A little while ago we pointed out that some aspects of publishing scientific results don’t seem to make much sense. In particular, a skilled and talented researcher must normally pay a journal to publish his or her paper, even though the editors agree that it would be a valuable addition to knowledge and definitely deserves to be seen. How did such a system come about?
Originally, say in the eighteenth and early nineteenth centuries when astronomy became a truly social enterprise, astronomers wrote letters to each other. They were few enough that important results could be communicated to more or less anyone who would understand them in this informal way. Sir John Herschel was known to be the center of astronomical communication in his time, keeping in touch with all the important figures in the field. By the mid-nineteenth century it was no longer possible to do this, and the first formal journals had appeared: Monthly Notices of the Royal Astronomical Society, the Astronomical Journal, Astronomische Nachrichten to name a few (these are still around). And since it was no longer true that everyone knew everyone in the field, the mechanism of peer review was invented: a submitted manuscript would be passed to a colleague who could make an informed judgement on it. In addition to these, observatories would publish their results from time to time, in annual reports or another way, as would universities.
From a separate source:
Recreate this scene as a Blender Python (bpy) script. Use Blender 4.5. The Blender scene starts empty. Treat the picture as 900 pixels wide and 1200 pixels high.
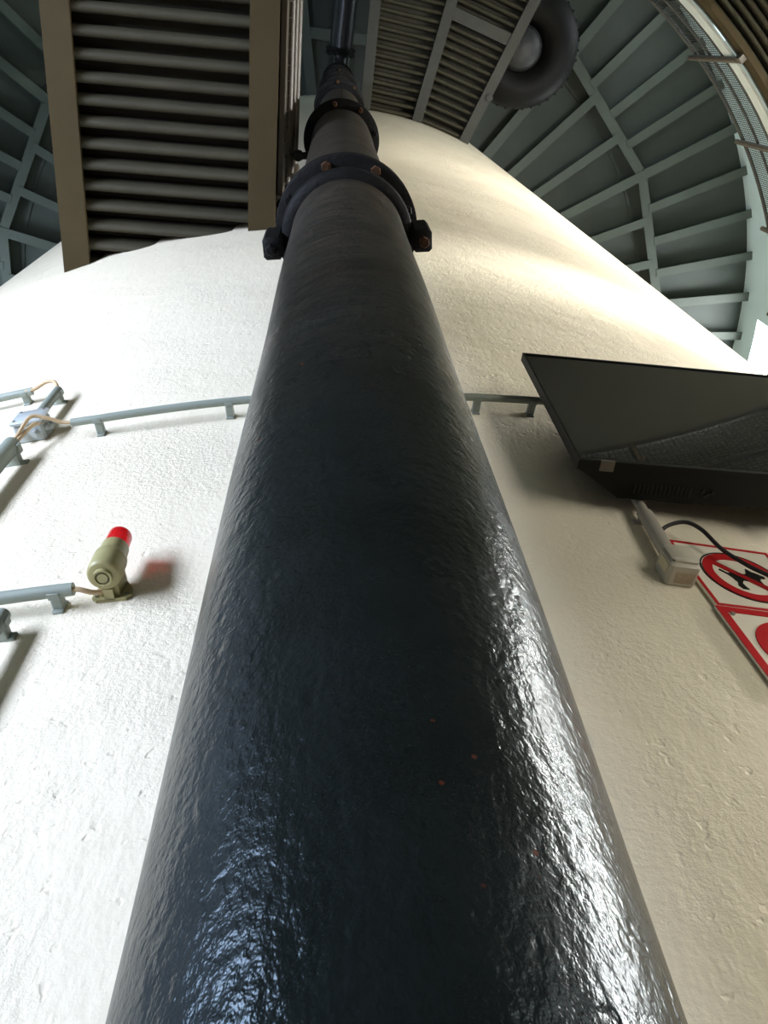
import bpy, math, random
from mathutils import Vector, Matrix
random.seed(7)
S = 0.62            # metres per layout unit; the origin of the layout is the axis of the round core wall
CAMH = 1.5 / S      # height of the lens above the floor, in layout units
sc = bpy.context.scene
COL = sc.collection
R = math.radians
ORG = {}            # layout origin of every object built

# ------------------------------------------------------------------ materials
def new_mat(name):
    m = bpy.data.materials.new(name); m.use_nodes = True
    nt = m.node_tree; nt.nodes.clear()
    out = nt.nodes.new('ShaderNodeOutputMaterial'); b = nt.nodes.new('ShaderNodeBsdfPrincipled')
    nt.links.new(b.outputs[0], out.inputs[0])
    return m, nt, b
def texco(nt, scale=(1, 1, 1), out='Object', rot=(0, 0, 0)):
    t = nt.nodes.new('ShaderNodeTexCoord'); mp = nt.nodes.new('ShaderNodeMapping')
    mp.inputs['Scale'].default_value = scale; mp.inputs['Rotation'].default_value = rot
    nt.links.new(t.outputs[out], mp.inputs[0]); return mp.outputs[0]
def noise(nt, vec, scale, detail=4, rough=.55, dist=0):
    n = nt.nodes.new('ShaderNodeTexNoise'); n.inputs['Scale'].default_value = scale
    n.inputs['Detail'].default_value = detail; n.inputs['Roughness'].default_value = rough; n.inputs['Distortion'].default_value = dist
    nt.links.new(vec, n.inputs['Vector']); return n.outputs['Fac']
def ramp(nt, fac, stops):
    r = nt.nodes.new('ShaderNodeValToRGB'); e = r.color_ramp.elements
    while len(e) < len(stops): e.new(.5)
    for k, (p, c) in enumerate(stops):
        e[k].position = p; e[k].color = (c, c, c, 1) if not isinstance(c, tuple) else (*c, 1)
    nt.links.new(fac, r.inputs[0]); return r.outputs[0]
def mth(nt, op, a, b):
    n = nt.nodes.new('ShaderNodeMath'); n.operation = op
    for i, v in enumerate((a, b)):
        if isinstance(v, (int, float)): n.inputs[i].default_value = v
        else: nt.links.new(v, n.inputs[i])
    return n.outputs[0]
def mixc(nt, fac, a, b):
    n = nt.nodes.new('ShaderNodeMix'); n.data_type = 'RGBA'
    if isinstance(fac, (int, float)): n.inputs[0].default_value = fac
    else: nt.links.new(fac, n.inputs[0])
    for i, v in ((6, a), (7, b)):
        if isinstance(v, tuple): n.inputs[i].default_value = (*v, 1)
        else: nt.links.new(v, n.inputs[i])
    return n.outputs[2]
def bump(nt, b, height, strength, dist, prev=None):
    n = nt.nodes.new('ShaderNodeBump'); n.inputs['Strength'].default_value = strength; n.inputs['Distance'].default_value = dist
    nt.links.new(height, n.inputs['Height'])
    if prev is not None: nt.links.new(prev, n.inputs['Normal'])
    nt.links.new(n.outputs[0], b.inputs['Normal']); return n.outputs[0]
def flat(name, col, rough=.5, metal=0, var=.12, vs=6, bmp=.15, bs=60, spec=.5, coat=0):
    m, nt, b = new_mat(name)
    v = texco(nt)
    n = noise(nt, v, vs, 5)
    lo = tuple(c * (1 - var) for c in col); hi = tuple(min(1, c * (1 + var)) for c in col)
    nt.links.new(ramp(nt, n, [(.3, lo), (.7, hi)]), b.inputs['Base Color'])
    b.inputs['Roughness'].default_value = rough; b.inputs['Metallic'].default_value = metal
    b.inputs['Specular IOR Level'].default_value = spec; b.inputs['Coat Weight'].default_value = coat
    if bmp: bump(nt, b, noise(nt, v, bs, 3), bmp, .004)
    return m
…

As one might expect, a hierarchy grew up among journals. Those with the most reach became most discriminating in what they accepted; smaller, more regional publications would accept papers with less important or more specialized results. This worked, more or less. However, what we now know of as the Hertzsprung-Russell diagram, a mainstay of stellar studies, was originally published in a journal not much read in the US, and was reinvented here. A similar fate befell Lemaître’s original work on cosmology.
After the Second World War, when astronomy became industrialized (to simplify things a lot), hiring and tenure decisions increasingly relied on one’s publication list. Although “publish or perish” may have been coined previously, it was during these decades that the imperative really began to bite. Some journals expanded: Monthly Notices was publishing three times a month by the 1990s; other journals were founded.
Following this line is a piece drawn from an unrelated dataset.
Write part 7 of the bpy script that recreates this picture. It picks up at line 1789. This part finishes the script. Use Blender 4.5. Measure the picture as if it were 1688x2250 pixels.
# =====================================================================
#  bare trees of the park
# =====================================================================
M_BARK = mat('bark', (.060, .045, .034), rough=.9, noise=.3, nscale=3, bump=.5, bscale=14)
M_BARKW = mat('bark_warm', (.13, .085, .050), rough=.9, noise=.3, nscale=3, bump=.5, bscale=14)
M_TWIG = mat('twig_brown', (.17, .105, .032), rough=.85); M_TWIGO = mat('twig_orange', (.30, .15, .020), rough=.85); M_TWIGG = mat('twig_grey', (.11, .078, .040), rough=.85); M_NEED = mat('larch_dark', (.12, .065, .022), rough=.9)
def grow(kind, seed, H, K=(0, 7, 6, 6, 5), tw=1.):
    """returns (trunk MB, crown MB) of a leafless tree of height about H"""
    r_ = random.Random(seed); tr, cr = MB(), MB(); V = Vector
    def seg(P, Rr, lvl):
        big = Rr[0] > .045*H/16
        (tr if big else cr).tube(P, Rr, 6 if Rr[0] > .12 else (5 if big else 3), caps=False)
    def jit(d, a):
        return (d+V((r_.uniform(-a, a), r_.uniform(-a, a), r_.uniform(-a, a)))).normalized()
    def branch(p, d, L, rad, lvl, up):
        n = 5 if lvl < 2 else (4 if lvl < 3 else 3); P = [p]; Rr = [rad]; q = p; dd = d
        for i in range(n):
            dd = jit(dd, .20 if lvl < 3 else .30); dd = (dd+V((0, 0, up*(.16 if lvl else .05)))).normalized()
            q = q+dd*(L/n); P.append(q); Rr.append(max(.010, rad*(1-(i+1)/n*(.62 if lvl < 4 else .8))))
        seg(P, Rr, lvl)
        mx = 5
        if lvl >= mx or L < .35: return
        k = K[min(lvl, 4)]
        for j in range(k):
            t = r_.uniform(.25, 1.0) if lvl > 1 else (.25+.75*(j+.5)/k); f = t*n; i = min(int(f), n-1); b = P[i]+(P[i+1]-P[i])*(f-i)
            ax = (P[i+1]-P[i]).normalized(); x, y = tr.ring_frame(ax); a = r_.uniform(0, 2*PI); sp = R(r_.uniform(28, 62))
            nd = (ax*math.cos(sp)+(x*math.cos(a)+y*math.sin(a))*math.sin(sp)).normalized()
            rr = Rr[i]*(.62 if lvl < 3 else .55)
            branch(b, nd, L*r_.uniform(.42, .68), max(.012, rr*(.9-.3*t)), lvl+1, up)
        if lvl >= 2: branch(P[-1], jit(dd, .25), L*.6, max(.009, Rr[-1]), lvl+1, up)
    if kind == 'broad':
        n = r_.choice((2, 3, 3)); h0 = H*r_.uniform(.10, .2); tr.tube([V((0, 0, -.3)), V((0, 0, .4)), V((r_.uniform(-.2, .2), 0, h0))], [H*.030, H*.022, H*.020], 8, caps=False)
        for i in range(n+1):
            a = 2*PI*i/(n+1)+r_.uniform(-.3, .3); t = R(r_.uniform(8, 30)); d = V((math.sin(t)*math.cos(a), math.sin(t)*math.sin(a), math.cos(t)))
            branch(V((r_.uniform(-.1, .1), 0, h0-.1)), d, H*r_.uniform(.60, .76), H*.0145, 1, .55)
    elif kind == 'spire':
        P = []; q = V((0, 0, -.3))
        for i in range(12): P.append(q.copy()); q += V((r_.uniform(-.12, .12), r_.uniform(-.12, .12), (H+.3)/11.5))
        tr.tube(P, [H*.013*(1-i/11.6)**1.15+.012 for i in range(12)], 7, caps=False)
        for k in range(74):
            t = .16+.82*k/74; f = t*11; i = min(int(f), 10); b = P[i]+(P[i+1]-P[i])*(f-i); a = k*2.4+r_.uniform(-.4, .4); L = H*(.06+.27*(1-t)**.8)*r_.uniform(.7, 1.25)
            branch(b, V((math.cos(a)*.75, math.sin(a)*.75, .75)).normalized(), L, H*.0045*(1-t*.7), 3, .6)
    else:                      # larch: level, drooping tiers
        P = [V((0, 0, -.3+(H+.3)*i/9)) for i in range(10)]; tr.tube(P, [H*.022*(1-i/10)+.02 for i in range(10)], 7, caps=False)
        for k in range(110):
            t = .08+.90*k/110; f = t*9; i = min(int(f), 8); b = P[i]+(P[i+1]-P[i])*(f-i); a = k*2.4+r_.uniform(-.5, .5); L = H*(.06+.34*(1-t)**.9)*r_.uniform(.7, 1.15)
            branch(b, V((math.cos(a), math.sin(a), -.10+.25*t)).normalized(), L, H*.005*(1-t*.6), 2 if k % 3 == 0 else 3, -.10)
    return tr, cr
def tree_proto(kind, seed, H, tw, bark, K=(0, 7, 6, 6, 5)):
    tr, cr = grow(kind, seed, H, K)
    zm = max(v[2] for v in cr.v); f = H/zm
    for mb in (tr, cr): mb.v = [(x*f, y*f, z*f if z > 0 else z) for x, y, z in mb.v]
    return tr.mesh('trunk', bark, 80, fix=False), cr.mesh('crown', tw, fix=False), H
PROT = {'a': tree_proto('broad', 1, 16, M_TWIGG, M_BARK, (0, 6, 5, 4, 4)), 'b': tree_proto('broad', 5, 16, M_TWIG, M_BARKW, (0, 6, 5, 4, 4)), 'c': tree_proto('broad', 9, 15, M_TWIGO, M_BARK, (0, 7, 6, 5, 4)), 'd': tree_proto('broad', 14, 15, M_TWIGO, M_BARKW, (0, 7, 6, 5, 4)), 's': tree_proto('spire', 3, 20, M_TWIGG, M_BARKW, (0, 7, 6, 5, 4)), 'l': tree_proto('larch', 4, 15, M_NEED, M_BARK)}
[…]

The pressure continues. And there has appeared the journal-for-hire: with a name similar to a known journal, or at least sounding like something respectable, it would publish almost anything (after a very nominal peer review). Our astronomer has been invited to submit to many journals of this sort, “based on your respected expertise in this field” or some similar phrasing. Often its a field he has no experience in whatsoever. There are also invitations to chair conferences or edit proceedings, again in extraneous subfields. In contrast with much of science, the economics here is visible: academics have a demand for publications to advance their careers, and will pay; hence there arises a supply.
With the move online, of course, the volume of publication has exploded. Our astronomer’s weekly trip to the library to survey paper journals is a thing of the past. We’re not sure what to replace it with.